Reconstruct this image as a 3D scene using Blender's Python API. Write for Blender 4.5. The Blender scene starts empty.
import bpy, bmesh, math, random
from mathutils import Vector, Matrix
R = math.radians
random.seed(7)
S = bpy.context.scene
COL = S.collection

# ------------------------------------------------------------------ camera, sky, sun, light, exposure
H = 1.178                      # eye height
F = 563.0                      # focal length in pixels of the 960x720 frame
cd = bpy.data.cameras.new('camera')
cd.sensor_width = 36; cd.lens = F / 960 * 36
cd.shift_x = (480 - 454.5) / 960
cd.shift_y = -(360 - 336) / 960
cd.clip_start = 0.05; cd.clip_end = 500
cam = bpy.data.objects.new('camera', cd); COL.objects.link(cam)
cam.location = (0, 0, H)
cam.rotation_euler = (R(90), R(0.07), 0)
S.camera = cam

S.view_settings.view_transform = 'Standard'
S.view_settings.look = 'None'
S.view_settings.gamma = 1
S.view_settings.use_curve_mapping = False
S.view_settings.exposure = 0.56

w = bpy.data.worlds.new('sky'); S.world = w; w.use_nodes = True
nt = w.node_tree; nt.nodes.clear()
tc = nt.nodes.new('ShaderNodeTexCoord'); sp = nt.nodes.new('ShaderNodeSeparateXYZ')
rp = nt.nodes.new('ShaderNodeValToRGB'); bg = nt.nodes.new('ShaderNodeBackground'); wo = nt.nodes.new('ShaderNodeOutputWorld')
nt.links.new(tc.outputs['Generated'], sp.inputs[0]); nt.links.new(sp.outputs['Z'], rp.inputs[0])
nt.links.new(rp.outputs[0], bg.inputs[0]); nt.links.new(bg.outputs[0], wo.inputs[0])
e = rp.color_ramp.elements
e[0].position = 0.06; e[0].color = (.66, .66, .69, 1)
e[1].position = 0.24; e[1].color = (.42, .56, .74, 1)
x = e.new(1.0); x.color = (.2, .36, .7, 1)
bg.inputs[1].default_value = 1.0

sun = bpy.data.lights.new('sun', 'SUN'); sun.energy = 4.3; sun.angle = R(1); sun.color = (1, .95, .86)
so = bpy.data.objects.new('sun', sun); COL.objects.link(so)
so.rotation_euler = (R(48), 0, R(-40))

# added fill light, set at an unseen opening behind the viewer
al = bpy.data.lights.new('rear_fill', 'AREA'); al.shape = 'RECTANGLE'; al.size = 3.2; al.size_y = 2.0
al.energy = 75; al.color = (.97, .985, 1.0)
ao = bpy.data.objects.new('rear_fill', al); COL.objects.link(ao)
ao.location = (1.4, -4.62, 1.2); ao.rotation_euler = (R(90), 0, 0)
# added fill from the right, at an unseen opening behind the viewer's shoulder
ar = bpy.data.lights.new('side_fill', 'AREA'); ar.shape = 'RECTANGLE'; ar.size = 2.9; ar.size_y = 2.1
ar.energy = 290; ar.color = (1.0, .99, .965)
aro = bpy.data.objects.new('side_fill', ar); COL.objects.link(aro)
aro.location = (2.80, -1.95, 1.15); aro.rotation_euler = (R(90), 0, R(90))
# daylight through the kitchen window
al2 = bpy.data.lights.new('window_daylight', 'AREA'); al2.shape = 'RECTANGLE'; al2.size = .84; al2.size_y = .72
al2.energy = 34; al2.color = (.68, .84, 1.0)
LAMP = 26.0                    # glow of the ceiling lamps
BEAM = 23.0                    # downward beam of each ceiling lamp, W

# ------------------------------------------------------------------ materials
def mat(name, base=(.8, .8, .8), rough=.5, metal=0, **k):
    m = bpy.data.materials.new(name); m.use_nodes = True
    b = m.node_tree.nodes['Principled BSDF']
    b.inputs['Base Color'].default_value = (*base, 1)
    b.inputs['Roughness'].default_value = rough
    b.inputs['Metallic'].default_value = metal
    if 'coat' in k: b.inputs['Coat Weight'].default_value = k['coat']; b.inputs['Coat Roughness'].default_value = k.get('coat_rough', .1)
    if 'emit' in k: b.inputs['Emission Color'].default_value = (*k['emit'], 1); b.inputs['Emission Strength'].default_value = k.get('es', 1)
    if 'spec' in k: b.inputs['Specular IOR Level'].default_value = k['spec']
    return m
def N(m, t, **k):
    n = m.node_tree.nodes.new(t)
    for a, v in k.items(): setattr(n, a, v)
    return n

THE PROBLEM
Scan the material above and determine how many lines include the word "scene"; report only the number.

SOLUTION FOR THIS PROBLEM
2